Depending on the responses, mandatory CMP could be added into the Housing and Planning Act 2016.

The review estimates that 60% to 80% of agents voluntarily have CMP.

However, the consultation document from the Department for Communities and Local Government makes it clear that the Government is less than lukewarm about making CMP mandatory.

The document goes on: “The Government’s concern about making CMP mandatory is that requiring agents to pay to belong to a scheme would force honest agents to buy insurance against themselves being fraudulent. Something the vast majority of agents are not.

“There are two main reasons why a landlord or tenant could lose their money which is held by a letting agent. The first is that the agent is fraudulent; the second is that the agent has gone bankrupt.

“While an agent will not always be aware that they are about to go under, client money held in registered client accounts agreed in advance with the bank will be protected and returned to the client rather than used to settle the agent’s debts.

“This is standard business practice and not expensive, so good agents can protect their client’s money without having to join third party insurance arrangements, which could result in higher rents for tenants.”

Currently, under the Consumer Rights Act 2015, letting agents are requirement to display in their offices and on their websites their fees; whether or not they are part of a CMP scheme; and which redress scheme they belong to.
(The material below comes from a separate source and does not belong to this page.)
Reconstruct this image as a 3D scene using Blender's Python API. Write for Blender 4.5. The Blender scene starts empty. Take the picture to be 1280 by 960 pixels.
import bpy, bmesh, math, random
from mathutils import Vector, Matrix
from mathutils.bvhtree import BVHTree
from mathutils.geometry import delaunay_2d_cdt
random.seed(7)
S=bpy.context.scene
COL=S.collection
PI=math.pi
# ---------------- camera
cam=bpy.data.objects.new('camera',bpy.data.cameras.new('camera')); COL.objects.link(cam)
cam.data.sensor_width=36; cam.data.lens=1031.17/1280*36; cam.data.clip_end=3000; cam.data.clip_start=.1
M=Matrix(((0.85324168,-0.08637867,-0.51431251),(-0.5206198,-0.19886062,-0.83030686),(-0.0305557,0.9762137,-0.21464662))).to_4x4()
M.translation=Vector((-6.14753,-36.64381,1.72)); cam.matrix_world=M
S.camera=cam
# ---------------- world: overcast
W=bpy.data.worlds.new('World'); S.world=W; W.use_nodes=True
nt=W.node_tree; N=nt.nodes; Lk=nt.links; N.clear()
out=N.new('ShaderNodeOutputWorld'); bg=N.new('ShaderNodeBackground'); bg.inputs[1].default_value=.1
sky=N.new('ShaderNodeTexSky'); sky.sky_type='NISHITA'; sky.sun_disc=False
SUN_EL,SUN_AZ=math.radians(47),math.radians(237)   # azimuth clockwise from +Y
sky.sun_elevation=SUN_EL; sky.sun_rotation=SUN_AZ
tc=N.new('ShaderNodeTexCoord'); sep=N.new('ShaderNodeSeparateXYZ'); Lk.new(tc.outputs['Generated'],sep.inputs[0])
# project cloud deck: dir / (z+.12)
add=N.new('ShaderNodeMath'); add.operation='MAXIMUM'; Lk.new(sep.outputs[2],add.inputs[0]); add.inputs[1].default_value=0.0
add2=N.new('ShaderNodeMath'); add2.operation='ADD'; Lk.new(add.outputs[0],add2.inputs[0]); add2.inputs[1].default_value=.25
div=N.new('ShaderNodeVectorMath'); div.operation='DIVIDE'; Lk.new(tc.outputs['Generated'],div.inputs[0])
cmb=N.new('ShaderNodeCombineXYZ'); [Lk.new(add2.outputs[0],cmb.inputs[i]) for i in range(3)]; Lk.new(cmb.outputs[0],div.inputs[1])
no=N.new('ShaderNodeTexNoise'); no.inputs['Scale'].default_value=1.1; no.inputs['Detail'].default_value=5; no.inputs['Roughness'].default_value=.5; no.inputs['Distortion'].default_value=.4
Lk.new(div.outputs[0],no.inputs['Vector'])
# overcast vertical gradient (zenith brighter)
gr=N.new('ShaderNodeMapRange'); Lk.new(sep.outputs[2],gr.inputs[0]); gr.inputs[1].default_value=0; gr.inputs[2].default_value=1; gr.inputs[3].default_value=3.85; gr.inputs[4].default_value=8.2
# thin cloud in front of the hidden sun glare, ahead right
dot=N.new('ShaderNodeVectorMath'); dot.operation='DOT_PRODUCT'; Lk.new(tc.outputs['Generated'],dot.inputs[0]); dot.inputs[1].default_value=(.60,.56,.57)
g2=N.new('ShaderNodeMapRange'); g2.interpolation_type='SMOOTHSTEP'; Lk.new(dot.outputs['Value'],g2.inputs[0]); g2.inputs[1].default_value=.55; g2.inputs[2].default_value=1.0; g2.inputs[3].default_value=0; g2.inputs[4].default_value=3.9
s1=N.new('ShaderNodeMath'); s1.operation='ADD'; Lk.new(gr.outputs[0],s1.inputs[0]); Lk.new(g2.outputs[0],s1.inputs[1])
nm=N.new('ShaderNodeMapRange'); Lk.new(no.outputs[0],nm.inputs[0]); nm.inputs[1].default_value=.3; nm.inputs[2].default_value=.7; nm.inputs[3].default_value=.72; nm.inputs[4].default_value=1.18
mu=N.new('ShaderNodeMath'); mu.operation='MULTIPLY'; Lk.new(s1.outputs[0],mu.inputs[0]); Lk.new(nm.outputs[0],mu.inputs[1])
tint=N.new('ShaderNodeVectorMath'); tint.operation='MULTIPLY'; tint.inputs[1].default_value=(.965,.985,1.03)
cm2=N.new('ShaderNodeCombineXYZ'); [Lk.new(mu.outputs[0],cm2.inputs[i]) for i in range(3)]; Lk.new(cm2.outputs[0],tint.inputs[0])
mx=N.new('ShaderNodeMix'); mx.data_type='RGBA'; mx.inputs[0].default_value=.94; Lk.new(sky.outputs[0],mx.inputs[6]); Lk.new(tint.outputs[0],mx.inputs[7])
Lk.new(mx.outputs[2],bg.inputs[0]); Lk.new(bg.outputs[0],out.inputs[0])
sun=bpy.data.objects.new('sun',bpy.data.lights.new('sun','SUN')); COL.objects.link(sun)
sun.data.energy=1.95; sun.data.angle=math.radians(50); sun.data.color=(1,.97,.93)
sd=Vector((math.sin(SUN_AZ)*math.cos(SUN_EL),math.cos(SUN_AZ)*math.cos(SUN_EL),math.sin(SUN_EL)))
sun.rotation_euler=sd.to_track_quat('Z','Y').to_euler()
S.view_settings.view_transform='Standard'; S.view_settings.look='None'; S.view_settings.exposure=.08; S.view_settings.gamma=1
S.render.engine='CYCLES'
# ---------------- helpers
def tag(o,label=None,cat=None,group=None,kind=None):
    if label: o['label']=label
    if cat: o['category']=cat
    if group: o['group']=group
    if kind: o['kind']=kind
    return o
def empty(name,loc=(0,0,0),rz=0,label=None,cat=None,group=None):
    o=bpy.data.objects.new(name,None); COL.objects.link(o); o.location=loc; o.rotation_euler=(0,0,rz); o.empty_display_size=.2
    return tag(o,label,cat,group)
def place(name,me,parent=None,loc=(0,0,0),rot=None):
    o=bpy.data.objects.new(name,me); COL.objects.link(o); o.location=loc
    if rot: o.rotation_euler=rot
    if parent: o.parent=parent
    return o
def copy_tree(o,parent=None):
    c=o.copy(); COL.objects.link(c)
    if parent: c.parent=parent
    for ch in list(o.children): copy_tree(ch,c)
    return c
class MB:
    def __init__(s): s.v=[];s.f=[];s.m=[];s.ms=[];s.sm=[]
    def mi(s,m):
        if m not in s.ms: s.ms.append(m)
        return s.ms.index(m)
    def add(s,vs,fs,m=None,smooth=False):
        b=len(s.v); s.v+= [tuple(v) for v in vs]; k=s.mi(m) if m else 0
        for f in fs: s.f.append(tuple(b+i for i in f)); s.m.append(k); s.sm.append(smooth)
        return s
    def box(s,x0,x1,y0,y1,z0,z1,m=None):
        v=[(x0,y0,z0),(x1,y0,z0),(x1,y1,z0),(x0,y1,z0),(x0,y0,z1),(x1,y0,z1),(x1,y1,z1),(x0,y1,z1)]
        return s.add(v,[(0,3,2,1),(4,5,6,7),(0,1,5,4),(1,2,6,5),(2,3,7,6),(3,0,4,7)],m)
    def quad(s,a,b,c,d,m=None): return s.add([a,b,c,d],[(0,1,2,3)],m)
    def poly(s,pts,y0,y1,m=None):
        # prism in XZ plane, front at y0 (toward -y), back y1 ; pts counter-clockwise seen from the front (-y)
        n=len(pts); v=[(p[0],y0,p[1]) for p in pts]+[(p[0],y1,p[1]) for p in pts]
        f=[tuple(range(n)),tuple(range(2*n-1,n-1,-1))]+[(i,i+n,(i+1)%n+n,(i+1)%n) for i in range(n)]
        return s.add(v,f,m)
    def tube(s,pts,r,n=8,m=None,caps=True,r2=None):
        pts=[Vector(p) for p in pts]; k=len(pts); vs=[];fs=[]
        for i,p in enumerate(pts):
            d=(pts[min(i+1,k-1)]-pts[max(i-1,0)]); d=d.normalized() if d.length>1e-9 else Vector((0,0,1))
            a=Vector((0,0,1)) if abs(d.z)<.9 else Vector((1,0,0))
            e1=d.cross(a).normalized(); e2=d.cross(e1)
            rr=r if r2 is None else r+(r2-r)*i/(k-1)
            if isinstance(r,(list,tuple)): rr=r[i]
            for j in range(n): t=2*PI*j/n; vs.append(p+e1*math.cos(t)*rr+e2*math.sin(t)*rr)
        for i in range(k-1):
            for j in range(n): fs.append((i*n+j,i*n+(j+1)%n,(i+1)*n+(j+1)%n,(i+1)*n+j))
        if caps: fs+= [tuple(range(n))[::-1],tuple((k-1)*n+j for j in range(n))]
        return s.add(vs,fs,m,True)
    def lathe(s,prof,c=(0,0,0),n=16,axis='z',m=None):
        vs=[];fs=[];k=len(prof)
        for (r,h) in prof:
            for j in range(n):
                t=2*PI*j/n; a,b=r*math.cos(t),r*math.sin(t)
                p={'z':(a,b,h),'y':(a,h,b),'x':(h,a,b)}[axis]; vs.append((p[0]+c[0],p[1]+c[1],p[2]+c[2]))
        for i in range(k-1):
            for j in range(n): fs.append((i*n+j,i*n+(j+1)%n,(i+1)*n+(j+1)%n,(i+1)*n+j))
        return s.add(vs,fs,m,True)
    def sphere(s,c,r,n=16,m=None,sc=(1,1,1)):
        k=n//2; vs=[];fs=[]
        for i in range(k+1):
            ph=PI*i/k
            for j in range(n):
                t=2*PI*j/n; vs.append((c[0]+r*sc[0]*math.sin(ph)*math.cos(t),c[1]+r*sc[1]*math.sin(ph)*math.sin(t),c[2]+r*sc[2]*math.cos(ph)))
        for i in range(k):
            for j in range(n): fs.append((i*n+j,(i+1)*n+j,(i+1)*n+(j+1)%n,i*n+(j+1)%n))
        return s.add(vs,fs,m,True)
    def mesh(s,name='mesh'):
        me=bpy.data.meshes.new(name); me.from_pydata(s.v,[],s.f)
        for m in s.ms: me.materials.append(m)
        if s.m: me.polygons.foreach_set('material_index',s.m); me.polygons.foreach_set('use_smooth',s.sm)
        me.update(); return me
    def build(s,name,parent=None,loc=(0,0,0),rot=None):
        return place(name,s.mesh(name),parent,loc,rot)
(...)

The consultation document goes on: “It was the Government’s view that with this, the balance of regulation for letting agents was about right, and we need to allow time for the transparency measures to bed in.”

However, the document says that during the passage of the Housing and Planning Act 2016, it became clear that there was broad support for taking action on CMP specifically.

Therefore, the Government has taken the power to make CMP mandatory if a working group demonstrates it is necessary. The working party is led by Lord Palmer, Lib Dem, and Baroness Hayter, Labour, who co-signed the consultation document along with housing minister Gavin Barwell.

The consultation asks 17 questions, including asking for information on CMP, whether it should be mandatory and if so, would it affect rents.

The consultation runs for six weeks.

It has been welcomed by industrybodies NALS and SAFEagent.

Isobel Thomson, chief executive of NALS, said: NALS wants to stamp out the illegal and fraudulent practices that put tenants and landlords at risk and tarnish our industry’s reputation. We have long argued that to protect the consumer, all letting agents must be covered by a client money protection scheme.

“We’re delighted to see this review, and that the Government has recognised  SAFEagent’s excellent campaigning for full and mandatory CMP.

“NALS will be responding fully to the consultation to inform the argument that all agents should be covered by CMP, and we urge others to do so too. We hope this review will finally lead to mandatory CMP for all letting agents.”

John Midgley, chair of the SAFEagent Steering Group, said: “We very much welcome the Government’s review. Clearly, the SAFEagent campaign has given impetus to Government reviewing this issue. Quite simply, the industry wants it, and all members of licensing, professional and trade bodies already have it.

“It’s worth adding that cost is not an issue here. The Government should recognise that the cost of CMP is a small price to pay by an agent who genuinely wants to protect their clients and consumers.”